A federal judge on Tuesday approved a first-year blueprint for reforming the Seattle Police Department, praising the work creating the plan but issuing a blunt warning to the city that he has not been happy with political infighting that cluttered the negotiations.
In a stern lecture from the bench, U.S. District Judge James Robart chastised the city for a "breakdown" in concentration during recent weeks, while Mayor Mike McGinn attacked City Attorney Pete Holmes' ethics and questioned Holmes' authority in the case.
Holmes sat at counsel table during Tuesday's hearing. McGinn did not attend.
The plan approved by Robart lays out deadlines for implementing new policies and training in the Police Department, required under a settlement agreement between the city and the U.S. Department of Justice (DOJ).
It represents a major step in the reform effort, stemming from DOJ findings that Seattle police officers routinely use excessive force. Federal attorneys also cited evidence of biased policing.
At one point last week, it appeared that McGinn and the Police Department might not accept the plan submitted by Merrick Bobb, an independent monitor appointed by the court to assure the agreement is carried out.

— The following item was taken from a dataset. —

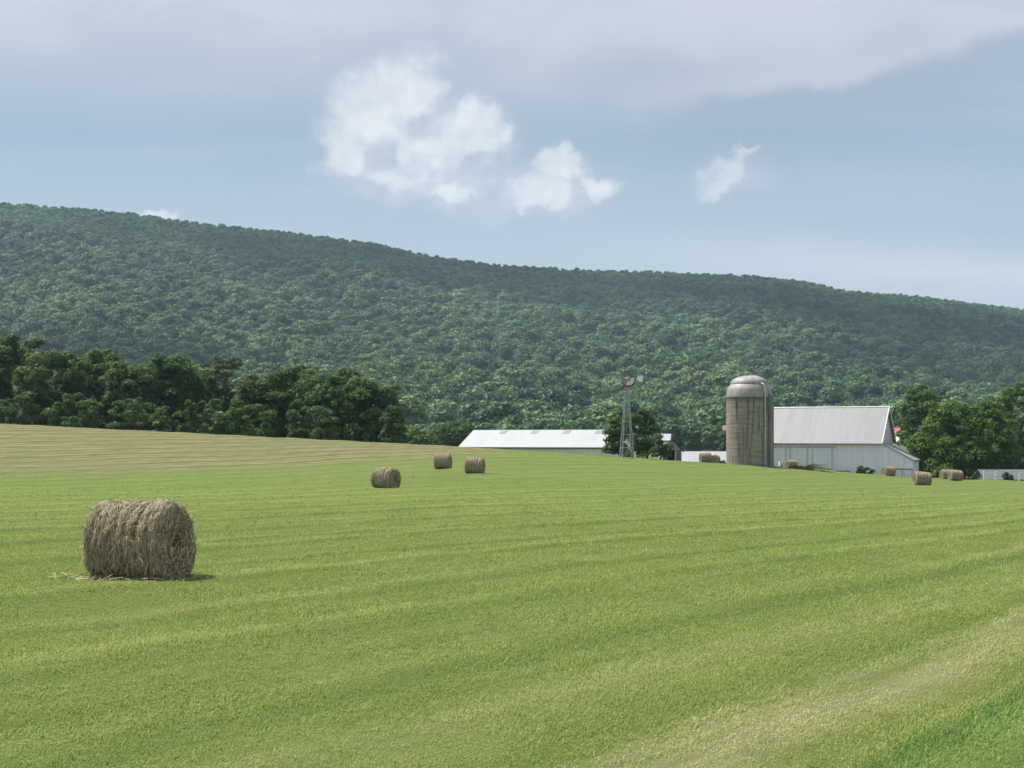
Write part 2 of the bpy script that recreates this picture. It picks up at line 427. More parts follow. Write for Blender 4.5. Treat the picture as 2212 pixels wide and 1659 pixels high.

Robart said that would have been a mistake and he would have found the city out of compliance with the settlement agreement and might have imposed his own version of the agreement.
"Something that, I suspect, none of you, including me, would have liked or wanted to do," he said.
The judge also dissuaded the city of a notion, first put forth by McGinn during a Feb. 27 news briefing, that the city's agreement with the DOJ -- signed in July -- settled the litigation between them.
McGinn's legal counsel, Carl Marquardt, repeated the assertion in a March 5 letter to Holmes, saying "implementation of the Settlement Agreement is not 'litigation.'?"
He said the agreement makes clear that it is an accord between the city and DOJ to avoid litigation. Marquardt asserted that implementation "falls squarely" within the mayor's authority.
That view is "simply wrong," Robart said.
"Let there be no doubt then that what you have is an order of this court," he said. "It is not a private contract between the parties."
He reminded the city that he will retain jurisdiction over the case until the Police Department is in "full and effective compliance."
"So for better or worse, you have me for a while. And the litigation is not ending, it's beginning," Robart said.
Robart said he agreed with McGinn that the monitor's plan is a "living document" that may be amended, but that any changes must be approved by the court.
He also addressed an injunction being sought by the Seattle Police Officers' Guild and the Seattle Police Management Association in state court to prevent any of the court-ordered changes to the department from interfering with their contract or collective-bargaining rights. It named Bobb as one of the defendants.
Robart, who described Bobb as an "agent of the court," said he was "not aware of any jurisprudence which allows a state court to tell me what to do in my settlement agreement." He said he considered the labor groups' efforts "a further distraction" from implementing the agreement.
Sgt. Rich O'Neill, president of the police guild, said Tuesday night that there isn't case law dealing with the issue of how to resolve the state's collective-bargaining rights in conjunction with a federal court order.
He said he was assured by federal and city officials that the settlement agreement would not infringe on bargaining rights.
"We're not trying to trump the reforms, we're not trying to stand in the way of reforms, and many reforms don't require bargaining," O'Neill said, noting the guild must protect officers' disciplinary rights that are subject to bargaining.
"We won't be obstructionists ... but we have to defend our rights," he added.
Robart did praise the work done so far, and he highlighted what he called "significant milestones" reached to date: the settlement agreement and appointment of Bobb as monitor, the development of a first-year plan and the appointment of a Community Police Commission (CPC) by the mayor.
The CPC was singled out by Bobb and his team as the group whose work will likely determine the eventual success of the settlement agreement itself. The commission is charged with guiding the city in areas of police-data collection, policy review involving use-of-force and bias-free policing, reviewing the structure of the Police Department's Office of Professional Accountability and, most significantly, engaging the community.
Ron Ward, the assistant monitor, told Robart that he hoped the commission would be "assertive."
"Without that assertiveness, I don't think we will get real change," he said.
Bobb told the court that the department has been cooperative and that he and his team have had gotten almost everything they've asked for. "We enjoy good access," he said.
His deputy, Seattle attorney Peter Ehrlichman, said the monitoring team was watching for specific "indicators of success." Among the top priorities, he said, was the need for the department to make sure it has enough full-time sergeants and less reliance on acting sergeants who are not fully trained. "It's tough to be a supervisor and a squad member."
Ehrlichman said another measure is the training of all officers in crisis-intervention and that all use of force is reported, tracked, properly classified and thoroughly investigated.
McGinn's spokesman, Aaron Pickus, declined to comment on Robart's remarks stressing that the litigation remains active.
"The mayor, police chief and city attorney are working with the monitor and DOJ on the reforms in the monitoring plan and the settlement agreement," Pickus said in an email.
Holmes' spokeswoman, Kimberly Mills, said Holmes was pleased with the outcome and that Robart's remarks "speak for themselves."